Cerita Indonesia Menyala dari Desa

:


Oleh Fajar Wahyu Hermawan, Sabtu, 29 Agustus 2020 | 05:36 WIB - Redaktur: DT Waluyo - 592


Jakarta, InfoPublik - Warnanya orange. Bentuknya mungil. Namanya talis. Ini bukan makanan melainkan tabung penyimpan energi layaknya power bank. Talis kepanjangan dari tabung listrik. Bentuk mungilnya memungkinkan alat ini untuk dijinjing.

Tabung ini menjadi salah satu andalan pemerintah dalam memperluas penerangan di daerah dengan letak geografis yang sulit dan tidak memungkinkan dipasang jaringan listrik PLN.

Menurut keterangan resmi Kementerian Energi Sumber Daya Mineral, saat ini mereka menyediakan 52.000 talis. Talis itu nantinya akan disalurkan kepada rumah tangga di 306 desa.

"306 desa itu karena demografi maupun geografinya berada di atas gunung, di bukit, ada yang berserak," kata Direktur Pembinaan Program Ketenagalistrikan Direktorat Jenderal Ketenagalistrikan Jisman Hutajulu, Kamis (30/07/2020).

Menurut Jisman, dari 52.000 talis itu, sebanyak 25.000 akan disebar pada tahun 2021. Sementara yang 27.000 saat ini masih dikoordinasikan dengan Kementerian Keuangan.

Alat ini punya tiga pilihan kapasitas energi yakni 300 wh, 500 wh, dan 1.000 wh. Masing-masing kapasitas memiliki daya tahan yang berbeda. Dari keterangan yang dirilis PLN, talis berkapasitas 300 wh bisa digunakan untuk 3 malam. Sementara yang 500 wh bisa untuk 4 malam dan yang 1.000 wh bisa sampai 8 malam.

Jika energi yang tersimpan dalam talis habis, pengisian setrum bisa dilakuka di stasiun pengisian energi listrik (SPEL) yang dibangun PLN atau menggunakan energi matahari.

Setiap rumah tangga, kata Jisman, nantinya akan diberi dua talis. Satu talis digunakan sebagai cadangan jika talis yang satu sedang disetrum. "Biar masyarakat bisa menggunakan penerangan setiap hari," ujarnya.
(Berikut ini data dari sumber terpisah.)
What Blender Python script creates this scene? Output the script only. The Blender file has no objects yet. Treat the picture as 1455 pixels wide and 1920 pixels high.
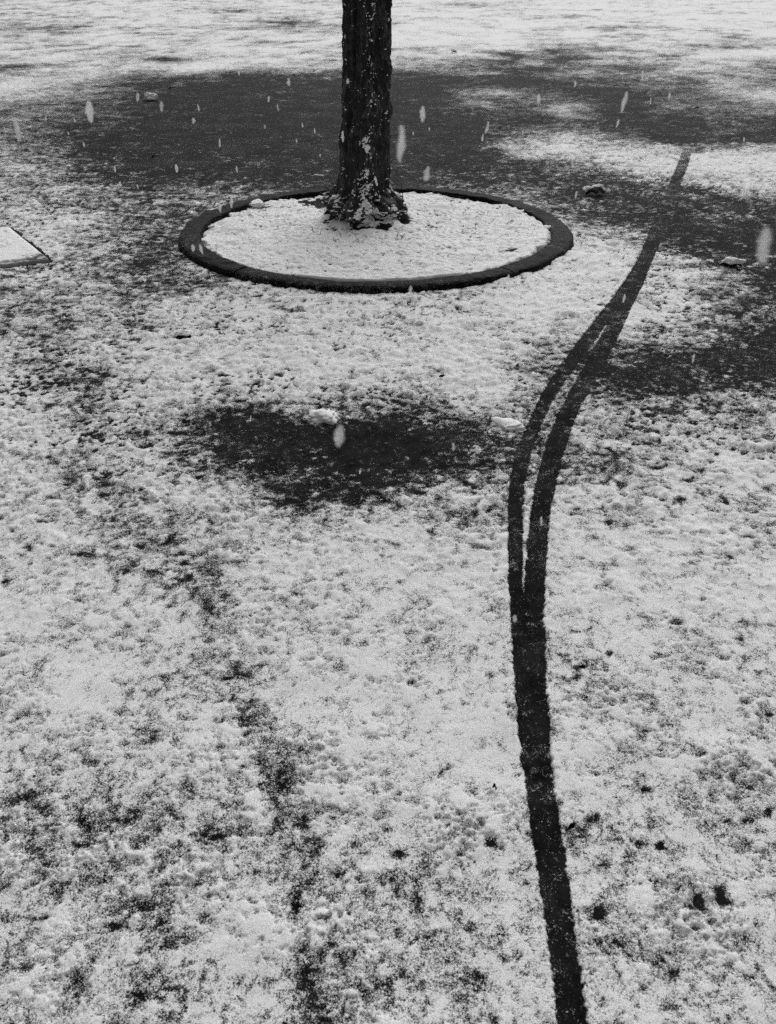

Jisman berharap pembagian talis bisa dilakukan di tahun depan, agar rasio desa berlistrik dan rasio elektrifikasi bisa mencapai 100 persen.

Pemerintah sebenarnya mencanangkan target elektrifikasi 100 persen itu pada tahun ini. Namun target itu meleset. Alasannya, karena di lapangan ditemukan berbagai kendala.

Direktur Jenderal Ketenagalistrikan Kementerian ESDM Rida Mulyana mengakui hal itu. Kata Rida, pihaknya kesulitan mencapai target karena wilayah yang belum mendapatkan aliran listrik berada di pelosok, sehingga sulit terjamah.

Rasio desa berlistrik hingga Juni 2020, kata Rida, telah mencapai 99,09 persen sementara rasio desa berlistrik sebesar 99,51 persen.

Menurut Rida, hingga saat ini masih ada 433 desa yang belum teraliri listrik. Desa itu tersebar di Papua (325), di Papua Barat (102 desa), di Nusa Tenggara Timur (5 desa), dan di Maluku (1 desa).

Dari 433 desa itu, 306 desa akan dilistriki menggunakan talis, 75 desa menggunakan PLTS Komunal atau PLTD Hybrid, sementara 52 desa lainnya akan dilistriki perluasan jaringan listrik (ekstensi grid) atau mengaliri listrik dengan memperpanjang jaringan dari desa yang sudah mendapatkan listrik.

Untuk pengadaan talis, menurut Direktur PLN Zulkifli Zaini, butuh biaya Rp 525 miliar. Dana itu, kata dia, bisa dianggarkan dari dana desa atau pemerintah daerah.